Ситуация в московском балете была сложная – Горский, руководивший им более двадцати лет, умер; заменить его пытались, но безуспешно; обострилось противостояние молодежи со зрелыми, а порой и перезрелыми артистами.
После появления в труппе Габовича и Моисеева в балет пришел молодой Касьян Голейзовский, который начал работать над знаменитым в то время балетом «Иосиф Прекрасный» – постановкой на тему Вечной красоты, не подвластной насилию. Голейзовский, опиравшийся в своей работе прежде всего на молодежь, завоевал любовь и уважение среди юных танцовщиков и балерин Большого театра. Все главные партии в своем балете балетмейстер отдал начинающим исполнителям. Известие о том, что Голейзовскому хотят запретить осуществление постановки как нарушающей академические устои Большого театра, в среде молодежи вызвало настоящий бунт. При участии Габовича и Моисеева на имя дирекции театра было отправлено письмо в поддержку Голейзовского. На предложение дирекции отказаться от заявления юные «бунтовщики» ответили отказом, и вскоре после этого последовал приказ об их увольнении из труппы Большого театра, которое, впрочем, благополучно отменили после заступничества наркома по просвещению Анатолия Луначарского.

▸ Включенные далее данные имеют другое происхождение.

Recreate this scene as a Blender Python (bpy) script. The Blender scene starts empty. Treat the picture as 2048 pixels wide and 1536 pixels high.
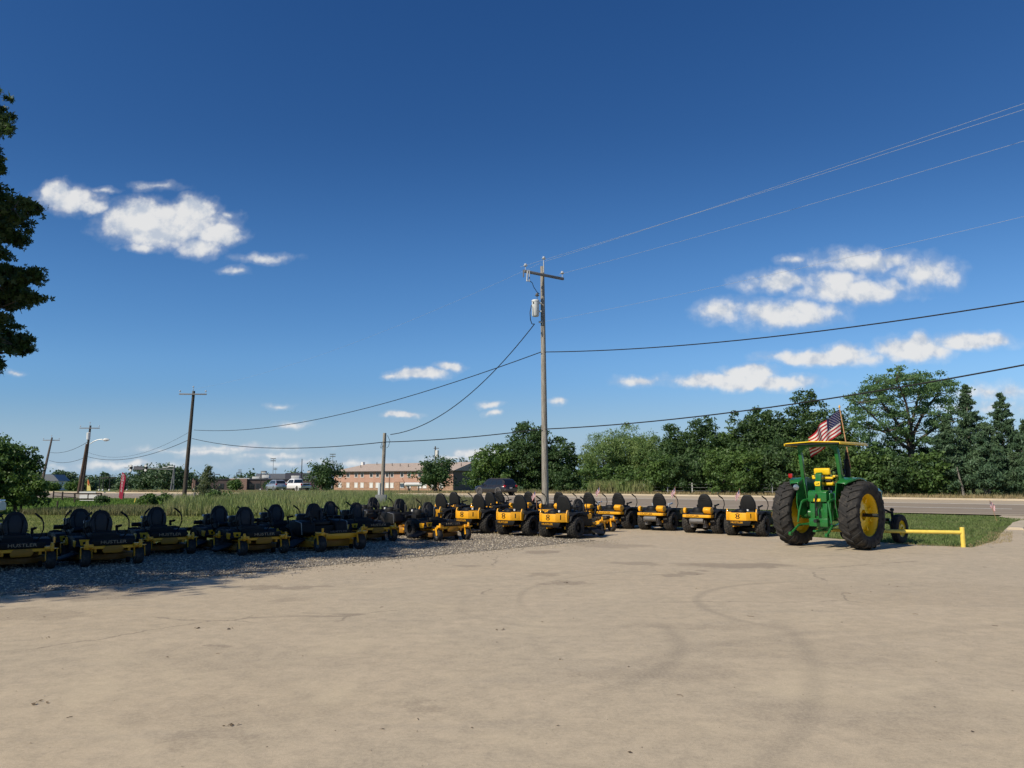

Богатые природные данные начинающего танцовщика, настоящий талант и выразительная актерская внешность не могли не привлечь внимания к Михаилу Габовичу. Ему стали поручать сольные, а позже и ведущие партии во многих классических балетах.
Через некоторое время после того, как положение Габовича в труппе укрепилось, в Большом театре произошли серьезные изменения, вызванные необходимостью укрепления ведущего положения столичного театра. Сперва в Москву из Ленинграда были переведены Марина Семенова и Алексей Ермолаев, педагоги Елизавета Гердт, Виктор Семенов и многие другие ленинградские «звезды». В середине тридцатых годов началась «вторая волна» ленинградской экспансии – приехали Федор Лопухов, Петр Гусев, Ростислав Захаров. Наконец, в Большой театр пришла еще одна группа ленинградцев во главе с Галиной Улановой. Постепенно обновился репертуар, прививалась новая манера исполнения.
К началу перемен Габович занимал в труппе ведущее положение классического танцовщика и был чуть ли не единственным «героем-любовником». Первоначальная реакция москвичей, естественно, была неоднозначной – талантливые ленинградцы определенно потеснили их, в чем-то оказавшись сильнее. Многие новинки репертуара в то время доставались ленинградцам. Габович переживал ситуацию как личную трагедию, как посягательство на собственность, не в силах примириться с тем, что казалось ему несправедливым. Но со временем именно Габович оказался почти единственным из тех, кто попытался вникнуть в суть перемен и подумать о главном – об интересах театра.
Самыми плодотворными из двадцати пяти лет, проведенных на сцене Большого театра, для Габовича стали тридцатые – сороковые годы. Он показал себя великолепным исполнителем партий классического репертуара, среди которых – Солор, Дезире, Базиль, Зигфрид, Жан де Бриен и Альберт. Прекрасный прыжок, легкий шаг и широкий размах движений – все это способствовало его успеху. Над каждой из своих ролей Михаил Габович работал долго и упорно. Каждый раз, прежде чем выйти на сцену, Габович должен был прочувствовать роль, увлечься ей, проанализировать мельчайшие нюансы.
Роли классического репертуара, безусловно, удавались ему. Однако в них он не смог раскрыть себя полностью – так, как это удалось ему сделать в 1938 году в постановке Ростислава Захарова «Кавказский пленник». Именно здесь в полной мере раскрылось актерское дарование танцовщика – несмотря на то что партия была хореографически «невыгодной», а количество танцев сведено к минимуму. Роль Владимира стала одной из лучших партий Габовича.
Он танцевал с величайшей самоотдачей. Однажды это чуть не довело до беды – в 1936 году, во время спектакля «Бахчисарайский фонтан», Габович, танцевавший партию Вацлава, с таким азартом кинулся на Гусева – Гирея, что с разбега, с очень высокого прыжка всерьез напоролся на клинок в руке противника. Острие прошло в сантиметре от сердца, артиста прямо со сцены увезли в больницу.
В годы Великой Отечественной войны основная часть труппы Большого театра была эвакуирована в Куйбышев. В Москве осталось немало артистов. В феврале 1942 года Габовичу, принимавшему участие в обороне Москвы, было поручено собрать их, а также музыкантов и рабочих сцены, мастеров из подсобных цехов Большого театра, чтобы в кратчайший срок организовать спектакли в филиале ГАБТ на Пушкинской улице. Тут и выяснилось, что он не только талантливый артист, но и талантливый администратор.